** Start Data **

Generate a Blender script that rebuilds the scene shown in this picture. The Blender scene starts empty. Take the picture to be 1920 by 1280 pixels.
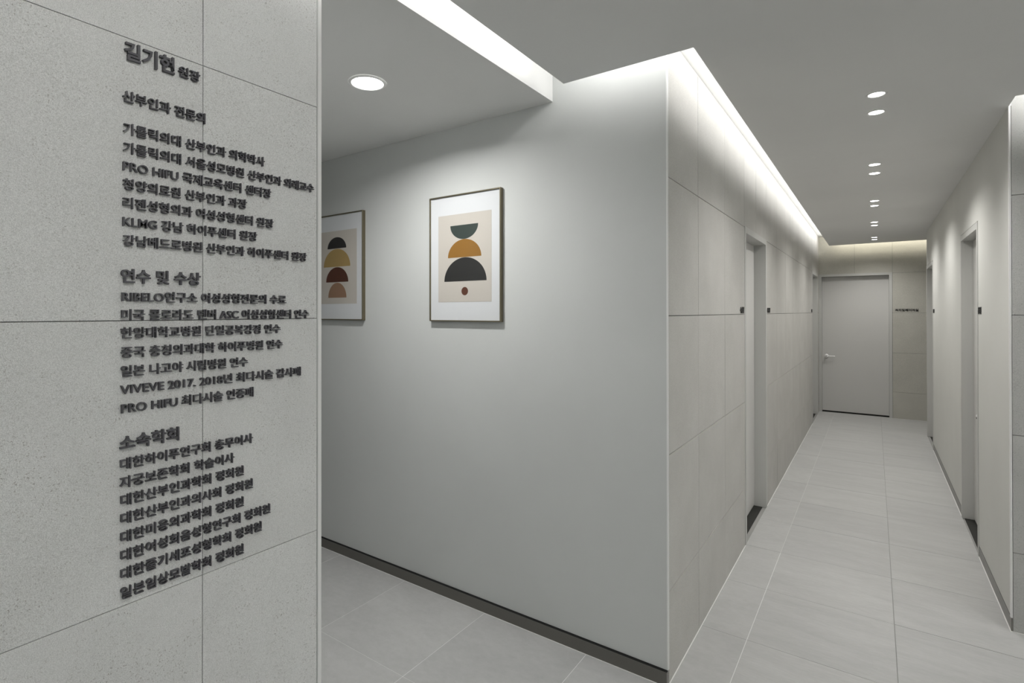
import bpy, bmesh, math, random
from mathutils import Vector, Matrix

random.seed(4)
C = bpy.context.scene.collection
sc = bpy.context.scene
PI = math.pi

# ------------------------------------------------------------------ camera
F_PX, CX, SY = 1006.5244, 908.0094, -59.2238
YAW, PITCH, ROLL, CAM_H = 35.984, 0.2132, -0.047, 1.6
cd = bpy.data.cameras.new('camera')
cam = bpy.data.objects.new('camera', cd)
C.objects.link(cam)
y_, p_, r_ = (math.radians(v) for v in (YAW, PITCH, ROLL))
fw = Vector((-math.sin(y_) * math.cos(p_), math.cos(y_) * math.cos(p_), math.sin(p_)))
rt = Vector((math.cos(y_), math.sin(y_), 0))
up = rt.cross(fw)
rt2 = rt * math.cos(r_) + up * math.sin(r_)
up2 = -rt * math.sin(r_) + up * math.cos(r_)
M = Matrix((rt2, up2, -fw)).transposed().to_4x4()
M.translation = Vector((0, 0, CAM_H))
cam.matrix_world = M
cd.sensor_fit = 'HORIZONTAL'
cd.sensor_width = 36.0
cd.lens = 36.0 * F_PX / 1920
cd.shift_x = (960 - CX) / 1920
cd.shift_y = SY / 1920
cd.clip_start = 0.02
sc.camera = cam

# ------------------------------------------------------------------ exposure, world, cove and lobby light
sc.view_settings.view_transform = 'Standard'
sc.view_settings.look = 'None'
sc.view_settings.gamma = 1.0
sc.view_settings.exposure = 0.0
sc.view_settings.use_curve_mapping = False
wd = bpy.data.worlds.new('world')
sc.world = wd
wd.use_nodes = True
wd.node_tree.nodes['Background'].inputs[0].default_value = (1, 1, 1, 1)
wd.node_tree.nodes['Background'].inputs[1].default_value = 0.0

XL, YL = -1.281, 0.957          # stone sign wall: face and far edge
YP, XC = 2.3269, -0.7177        # picture wall, stone corridor wall
XR, YR = 0.5506, 3.7277         # painted right wall, its near corner
YE = 10.1245                    # end wall
ZC, ZS = 2.631, 2.80            # ceiling, slab in the coves
CT = 0.022                      # ceiling board thickness

WHITE = (1.0, 0.992, 0.975)
WARM = (1.0, 0.945, 0.80)


def cove(name, a, b, facing, watt_per_m, col, z=ZC + 0.10):
    """LED strip lying out of sight on the ceiling board, throwing light to the wall"""
    a, b = Vector(a), Vector(b)
    L = (b - a).length
    ld = bpy.data.lights.new(name, 'AREA')
    ld.shape = 'RECTANGLE'
    ld.size = L
    ld.size_y = 0.05
    ld.energy = watt_per_m * L
    ld.color = col
    o = bpy.data.objects.new(name, ld)
    C.objects.link(o)
    f = Vector(facing).normalized()
    xax = (b - a).normalized()
    zax = -f
    yax = zax.cross(xax)
    m = Matrix((xax, yax, zax)).transposed().to_4x4()
    m.translation = (a + b) / 2
    m.translation.z = z
    o.matrix_world = m
    return o


IN = 0.055
cove('cove_light', (-1.133 + IN, -2.9, 0), (-1.133 + IN, 2.118, 0), (-1, 0, 0), 1.35, WHITE)
cove('cove_light', (-1.125, 2.173 - 0.034, 0), (-0.575, 2.173 - 0.034, 0), (0, 1, 0), 1.9, WHITE)
cove('cove_light', (-0.567 + IN, 2.118, 0), (-0.567 + IN, 9.92, 0), (-1, 0, 0), 2.0, WHITE)
cove('cove_light', (-0.5, 9.975 - IN, 0), (1.9, 9.975 - IN, 0), (0, 1, 0), 2.4, WARM)
cove('cove_light', (0.58, 3.571 - IN, 0), (3.0, 3.571 - IN, 0), (0, 1, 0), 4.2, WHITE)
cove('cove_light', (3.05 - IN, -2.8, 0), (3.05 - IN, 3.5, 0), (1, 0, 0), 24.0, WHITE)  # unseen lobby cove, added to brighten the upper lettered wall
cove('cove_light', (-1.0, -2.85 + IN, 0), (3.0, -2.85 + IN, 0), (0, -1, 0), 8.0, WHITE)  # another unseen cove on the rear wall, added as fill

SPOT_W = 27.0
LOBBY_SPOT_W = 4.5
SIGN_SPOT_W = 15.0
BIG_W = 16.5


# ------------------------------------------------------------------ helpers
def link(name, me, mat=None, parent=None, loc=None):
    o = bpy.data.objects.new(name, me)
    C.objects.link(o)
    if mat is not None and me is not None:
        if len(me.materials) == 0:
            me.materials.append(mat)
    if parent is not None:
        o.parent = parent
    if loc is not None:
        o.location = loc
    return o


def empty(name, loc=(0, 0, 0), rz=0.0, parent=None):
    o = bpy.data.objects.new(name, None)
    o.empty_display_size = 0.05
    C.objects.link(o)
    o.location = loc
    o.rotation_euler = (0, 0, rz)
    if parent is not None:
        o.parent = parent
    return o


def tag(o, label=None, cat=None, group=None, kind=None):
    if label: o['label'] = label
    if cat: o['category'] = cat
    if group: o['group'] = group
    if kind: o['kind'] = kind
    return o


def add_box(bm, x0, x1, y0, y1, z0, z1, bevel=0.0):
    r = bmesh.ops.create_cube(bm, size=1.0)
    vs = r['verts']
    for v in vs:
        v.co = Vector((x0 + (v.co.x + .5) * (x1 - x0), y0 + (v.co.y + .5) * (y1 - y0), z0 + (v.co.z + .5) * (z1 - z0)))
    if bevel > 0:
        es = list({e for v in vs for e in v.link_edges})
        bmesh.ops.bevel(bm, geom=es, offset=bevel, segments=1, affect='EDGES', clamp_overlap=True)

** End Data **

Goal —
From the first line above to the line containing "sc.camera = cam", repeat each line exactly. Pictures stay out.

Finished answer —
Generate a Blender script that rebuilds the scene shown in this picture. The Blender scene starts empty. Take the picture to be 1920 by 1280 pixels.
import bpy, bmesh, math, random
from mathutils import Vector, Matrix

random.seed(4)
C = bpy.context.scene.collection
sc = bpy.context.scene
PI = math.pi

# ------------------------------------------------------------------ camera
F_PX, CX, SY = 1006.5244, 908.0094, -59.2238
YAW, PITCH, ROLL, CAM_H = 35.984, 0.2132, -0.047, 1.6
cd = bpy.data.cameras.new('camera')
cam = bpy.data.objects.new('camera', cd)
C.objects.link(cam)
y_, p_, r_ = (math.radians(v) for v in (YAW, PITCH, ROLL))
fw = Vector((-math.sin(y_) * math.cos(p_), math.cos(y_) * math.cos(p_), math.sin(p_)))
rt = Vector((math.cos(y_), math.sin(y_), 0))
up = rt.cross(fw)
rt2 = rt * math.cos(r_) + up * math.sin(r_)
up2 = -rt * math.sin(r_) + up * math.cos(r_)
M = Matrix((rt2, up2, -fw)).transposed().to_4x4()
M.translation = Vector((0, 0, CAM_H))
cam.matrix_world = M
cd.sensor_fit = 'HORIZONTAL'
cd.sensor_width = 36.0
cd.lens = 36.0 * F_PX / 1920
cd.shift_x = (960 - CX) / 1920
cd.shift_y = SY / 1920
cd.clip_start = 0.02
sc.camera = cam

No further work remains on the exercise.